夢枕 一番苦労するのは、格闘シーンですね。どう書けば面白く、新しく、エキサイティングかと。『獅子の門』や『餓狼伝』でも書き続けて、もう新しい手はないと思うのですが、三日間死ぬほど考えると発想が出てくる。最近書いた場面では、試合前に悩み苦しんでいる登場人物の「勝つことも怖いんです」というセリフが思い浮かぶまで書けませんでした。書き手の気持ちを捧げて書き出せる何かが必要で、物語の行方を左右する言葉、精神的な部分を探し出すのは毎回大変です。
―― 史実や、柔道・武術技との整合性はどうつけていますか。
夢枕 明治十八年から二十二年まで、警視庁主催の武術大会が開かれ、講道館の面々が出場して古流と対戦し、この闘いによって講道館の名が知られ、柔術の主流が柔道に移っていったのは事実です。ただ、関東大震災に伴う火災で警視庁の資料はほとんど焼失して、確かな資料は少ない。フィクションとして自分で決めて書いていいというのが、たどりついたところです。西郷四郎は「山嵐」が得意技で、漫画なら大きなコマを使って描けば迫力が出ますが、活字で「山嵐で投げた」と書くだけでは面白くない(笑)。武術技のビデオを静止をかけながらくり返し見て、描写を決めていきました。資料を読み、ビデオを見ると、必ず何かアイデアが出てきます。
―― 中学校で武道を必修化する方針が打ち出され、武道を見直す気運があります。柔道創成期を書きながら、明治と今との違いをいろいろ感じましたか。
夢枕 ヨーロッパでレスリングがそうであるように、柔術は総合運動。
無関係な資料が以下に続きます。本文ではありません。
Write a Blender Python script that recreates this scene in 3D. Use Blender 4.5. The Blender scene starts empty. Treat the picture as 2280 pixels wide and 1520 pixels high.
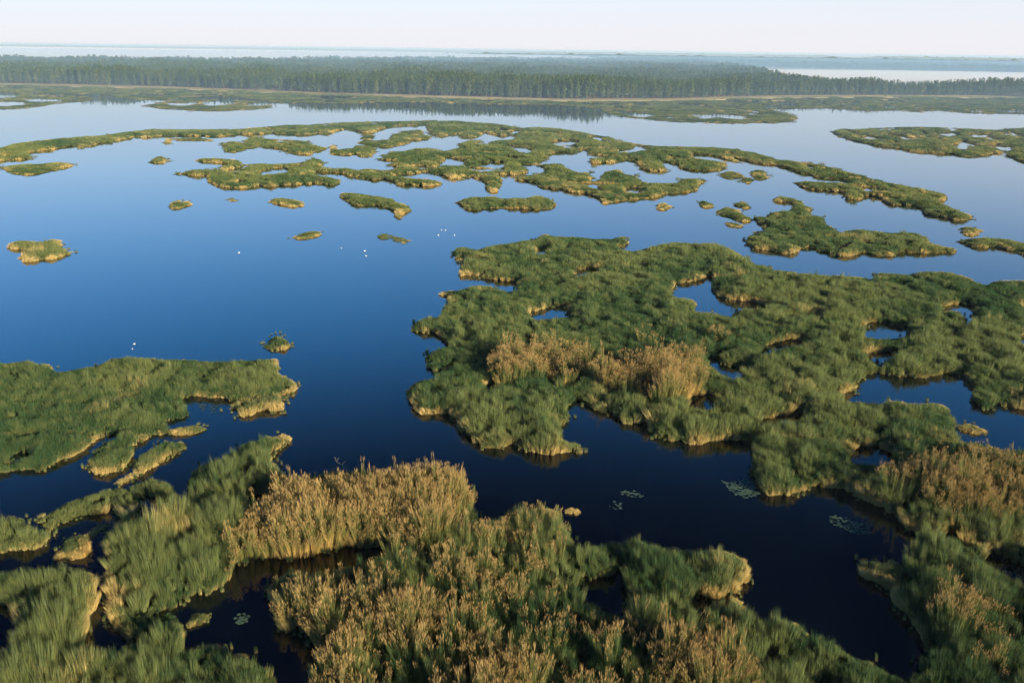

人はどうすれば倒れるか、総合的な身体感覚を学んでおくのは必要だと思いますから、ぼくは武道の必修化はいいと思います。ただ、おそらく明治の柔道は今の柔道とは全く違います。オリンピック・ルールじゃない柔道の大会を、明治寄りの気概で、年に一回やってもらえないかと思っています。この本で書いているように、柔道は日本古来の武術を連綿と引き継いでいる。柔道は古流武術の精神と技術を保つ責任があると思います。
―― これからの執筆予定を教えてください。
夢枕 武術試合の最終戦を少年の前田光世が目撃し、人物たちのその後を淡々と記して「天の巻」は終わります。西郷四郎が少し暗い性格だったから、前田を主人公にした「地の巻」では、雰囲気をひっくり返したいと思っています。ただもう闘うことが好きで仕方がない太陽のように明るい少年として、前田を登場させたい。「地の巻」が前田光世伝、さらに「人の巻」を構想しています。
そのほかの本では、11月に『愚か者の杖 五大陸釣魚紀行』が出ます。五大陸六カ国で釣りをしてきた紀行本です。